Stored entries:
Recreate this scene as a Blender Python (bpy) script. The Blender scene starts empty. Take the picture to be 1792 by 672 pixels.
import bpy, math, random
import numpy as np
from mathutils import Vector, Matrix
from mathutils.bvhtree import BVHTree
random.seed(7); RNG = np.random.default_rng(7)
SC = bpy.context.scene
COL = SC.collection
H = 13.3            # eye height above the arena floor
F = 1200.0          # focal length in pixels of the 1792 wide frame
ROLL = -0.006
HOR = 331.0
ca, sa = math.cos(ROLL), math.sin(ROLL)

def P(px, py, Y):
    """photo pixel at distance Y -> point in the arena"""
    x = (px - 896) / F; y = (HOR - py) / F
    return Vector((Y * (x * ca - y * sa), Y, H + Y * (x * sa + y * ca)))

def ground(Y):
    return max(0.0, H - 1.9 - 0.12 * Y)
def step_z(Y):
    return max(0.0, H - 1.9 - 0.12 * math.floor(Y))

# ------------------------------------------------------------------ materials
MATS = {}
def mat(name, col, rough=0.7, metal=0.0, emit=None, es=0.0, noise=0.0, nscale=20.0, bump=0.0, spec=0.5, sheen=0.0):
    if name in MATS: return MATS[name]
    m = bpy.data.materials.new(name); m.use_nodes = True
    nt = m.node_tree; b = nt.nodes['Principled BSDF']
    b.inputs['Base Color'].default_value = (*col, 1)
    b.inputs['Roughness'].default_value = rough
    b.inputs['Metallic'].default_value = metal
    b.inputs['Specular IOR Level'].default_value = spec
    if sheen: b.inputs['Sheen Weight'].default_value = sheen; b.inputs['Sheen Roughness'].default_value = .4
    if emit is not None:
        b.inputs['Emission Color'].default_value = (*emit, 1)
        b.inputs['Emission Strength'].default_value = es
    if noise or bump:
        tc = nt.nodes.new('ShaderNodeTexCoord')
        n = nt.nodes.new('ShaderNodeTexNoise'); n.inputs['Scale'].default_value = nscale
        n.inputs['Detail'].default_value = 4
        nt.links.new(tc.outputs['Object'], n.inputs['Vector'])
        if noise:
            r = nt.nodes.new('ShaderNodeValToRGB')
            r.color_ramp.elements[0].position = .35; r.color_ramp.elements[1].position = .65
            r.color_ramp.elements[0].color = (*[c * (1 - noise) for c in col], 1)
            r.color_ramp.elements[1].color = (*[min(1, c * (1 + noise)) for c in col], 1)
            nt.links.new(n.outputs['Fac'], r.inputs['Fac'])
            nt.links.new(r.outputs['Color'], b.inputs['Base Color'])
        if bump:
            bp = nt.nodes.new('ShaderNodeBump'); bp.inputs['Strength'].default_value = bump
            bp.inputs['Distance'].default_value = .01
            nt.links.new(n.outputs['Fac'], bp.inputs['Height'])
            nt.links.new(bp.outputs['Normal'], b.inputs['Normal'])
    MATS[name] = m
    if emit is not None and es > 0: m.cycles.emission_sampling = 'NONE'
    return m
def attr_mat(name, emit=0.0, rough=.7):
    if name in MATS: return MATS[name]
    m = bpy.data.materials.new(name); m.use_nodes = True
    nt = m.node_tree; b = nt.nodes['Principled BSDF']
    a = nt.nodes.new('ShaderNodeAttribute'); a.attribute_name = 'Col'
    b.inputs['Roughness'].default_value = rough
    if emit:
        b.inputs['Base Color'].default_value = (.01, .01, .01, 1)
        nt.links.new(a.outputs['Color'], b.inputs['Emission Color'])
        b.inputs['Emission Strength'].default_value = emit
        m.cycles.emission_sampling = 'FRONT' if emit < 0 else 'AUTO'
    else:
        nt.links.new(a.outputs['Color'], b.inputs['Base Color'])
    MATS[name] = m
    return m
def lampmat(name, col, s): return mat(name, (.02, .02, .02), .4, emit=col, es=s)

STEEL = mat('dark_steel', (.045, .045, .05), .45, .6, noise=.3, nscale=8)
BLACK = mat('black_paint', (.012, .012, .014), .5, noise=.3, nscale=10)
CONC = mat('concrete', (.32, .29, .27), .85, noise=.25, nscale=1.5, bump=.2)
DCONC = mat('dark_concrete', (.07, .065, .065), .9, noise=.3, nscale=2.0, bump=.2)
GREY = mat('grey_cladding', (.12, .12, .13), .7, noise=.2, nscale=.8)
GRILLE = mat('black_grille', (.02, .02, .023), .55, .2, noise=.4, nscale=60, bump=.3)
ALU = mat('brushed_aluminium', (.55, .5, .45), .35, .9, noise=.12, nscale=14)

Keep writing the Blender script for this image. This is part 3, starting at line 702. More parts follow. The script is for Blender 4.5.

PROMPT:
Keep only the lines that hold the string "pixels", and copy them out.

SOLVED EXERCISE:
Recreate this scene as a Blender Python (bpy) script. The Blender scene starts empty. Take the picture to be 1792 by 672 pixels.
F = 1200.0          # focal length in pixels of the 1792 wide frame